I’d never been on a transition team before so I found it to be an interesting experience.  I don’t remember the number of transition teams (I have the number 16 in my head) – they were all busy trying to collect, assimilate, and understand what existed, put together clear recommendations that the new Governor and his staff could build on, while trying to separate a bunch of signal from noise of the outgoing administration.

I was part of a group of about 30.  I knew nothing about broadband policy (which I later found out was in the extremely capable hands of Phil Weiser) so I focused my energy on the State of Colorado IT systems and on recommending a CIO.

Both turned out to be easy to deal with.  I was part of a task force that reviewed over 50 credible CIO applications, interviewed a dozen CIO candidates and had an easy choice in selecting Mike Locatis.  Mike had previously been the CIO of the City of Denver and had plenty of private sector experience; he stood out as a uniquely qualified candidate. 

Assessing the State of Colorado IT systems was equally straightforward – they were a disaster.  The entire IT organization was completely decentralized by agency.  Each agency had the equivalent of their own CIO that had purchasing authority up to $100,000.  The was minimal central planning and coordination, no purchasing leverage, and no integrated strategy across all the agencies.  I felt bad for the incumbent CIO – it was a classic case of all the downsides of decentralization with none of the benefits.  Oh – and this was written into the law so you couldn’t just reorganize the IT organization – the law actually had to be changed to centralize the State CIO’s authority.
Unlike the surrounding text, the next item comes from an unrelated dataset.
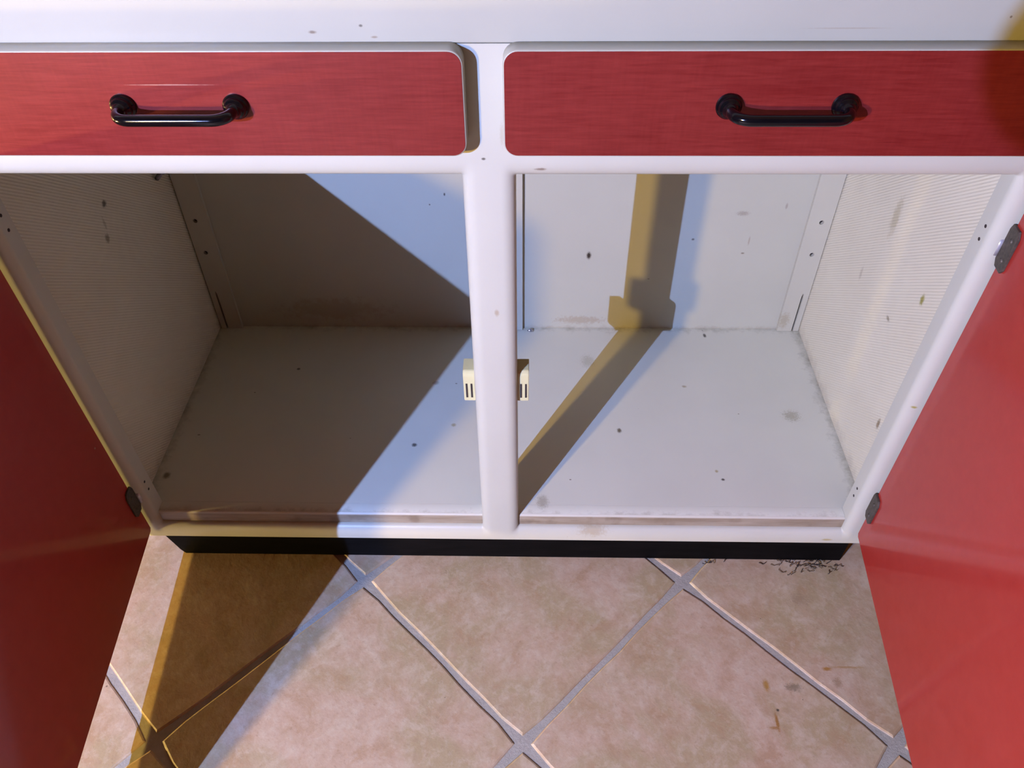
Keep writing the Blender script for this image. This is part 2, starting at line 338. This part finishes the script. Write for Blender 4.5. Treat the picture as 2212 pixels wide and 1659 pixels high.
def tile_mesh(seed):
    rnd = random.Random(seed); h = TS / 2 - 0.0042; n = 9; b = bmesh.new()
    base = []
    for sx, sy, dx, dy in ((-1, -1, 1, 0), (1, -1, 0, 1), (1, 1, -1, 0), (-1, 1, 0, -1)):
        for k in range(n):
            t = 2 * h * k / n; j = 0 if k == 0 else rnd.uniform(-0.0010, 0.0010); e = 0.0028 if k == 0 else 0
            base.append((sx * h + dx * t - (dy * j) * 1.0 - sx * e, sy * h + dy * t + dx * j - sy * e))
    def sc_(f, z): return [(x * f, y * f, z) for x, y in base]
    g = 1 - 0.0026 / h
    loft([sc_(1.0, -0.008), sc_(1.0, -0.0022), sc_(1 - 0.0009 / h, -0.0008), sc_(g, 0.0)], False, True, b)
    me = bpy.data.meshes.new('tile'); bmesh.ops.recalc_face_normals(b, faces=b.faces); b.to_mesh(me); b.free(); return me
tmesh = [tile_mesh(s) for s in (1, 2, 3, 4)]
for q in tmesh: q.materials.append(M['tile'])
stained = tile_mesh(5); stained.materials.append(M['tile_stained'])
ca, sa = math.cos(TTH), math.sin(TTH); A = Vector((ca, sa)) * TS; B = Vector((sa, -ca)) * TS
for i in range(-14, 15):
    for j in range(-14, 15):
        p = Vector((TOX, TOY)) + A * (i + .5) + B * (j + .5)
        if RX0 + .24 < p.x < RX1 - .24 and RY0 + .24 < p.y < RY1 - 0.1:
            st = 0.2 < p.x < 0.65 and -0.45 < p.y < 0.2
            o = bpy.data.objects.new('tile', stained if st else random.choice(tmesh)); C.objects.link(o)
            o.parent = floor; o.location = (p.x, p.y, 0)
            o.rotation_euler = (random.uniform(-.0008, .0008), random.uniform(-.0008, .0008), TTH + random.choice((0, 1, 2, 3)) * math.pi / 2 + random.uniform(-.0015, .0015))

# ------------------------------------------------------------------ cabinet
cab = thing('kitchen_cabinet', 'white painted kitchen base cabinet with open red doors, two red drawers and black kick board', 'cabinet')
def opening(x0, x1, left):
    st = []; K = 7; bs, bt, bb, dep = 0.0135, 0.0185, 0.0195, 0.0095
    for k in range(K + 1):
        a = math.pi / 2 * k / K; f = 1 - math.sin(a); y = dep * (1 - math.cos(a))
        r = 0.0015 + 0.0125 * f
        L = rrect(x0 - bs * f, x1 + bs * f, ZO - bb * f, ZT + bt * f, r, 6)
        st.append((L, y))
    L = rrect(x0, x1, ZO, ZT, 0.0015, 6); st.append((L, 0.028))
    out = []
    for L, y in st:      # the outer side of each opening runs slightly out of plumb
        W = []
        for x, z in L:
            f = (x1 - x) / (x1 - x0) if left else (x - x0) / (x1 - x0)
            W.append((x + (-0.009 if left else 0.008) * max(0, f) * (z - ZR) / (ZT - ZR), z))
        out.append((W, y))
    return out
o = obj('face_frame', holed([(-HW, ZB), (HW, ZB), (HW, 0.7476), (-HW, 0.7476)], [opening(OL, DL, True), opening(DR, OR, False)], 0.0, 0.028), M['frame'], cab); auto_smooth(o, 35)
obj('top_rail', box(-HW, HW, 0.0, 0.024, 0.7481, 0.862, 0.0006, 1), M['rail'], cab)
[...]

We recommended the obvious – change the law to centralize everything under a single CIO.  Being government, this took a year, but it got done.  Then the real work began as Mike and his team went from talking about IT consolidation to actually doing it.

They’ve got a bunch of it under their belt and are now looking forward to the next wave of ideas around modernization of many of the IT systems and approaches.  Like most of the country, Colorado is working through their budget shortfalls to economic leverage on any level – including at the raw systems level – is a good thing.  Mike and his team recently put out Solicitation RFI-TK-003-09 which is an RFI for Transforming the State of Colorado’s Common/Shared IT Services.

As the cliche goes, you need to walk before you run; this RFI gives companies developing innovative Cloud Computing approaches (e.g. Google and Amazon) as well as numerous entrepreneurial companies an opportunity to get in front of Mike and his team to weigh in on the forward directions of the State of Colorado’s IT infrastructure.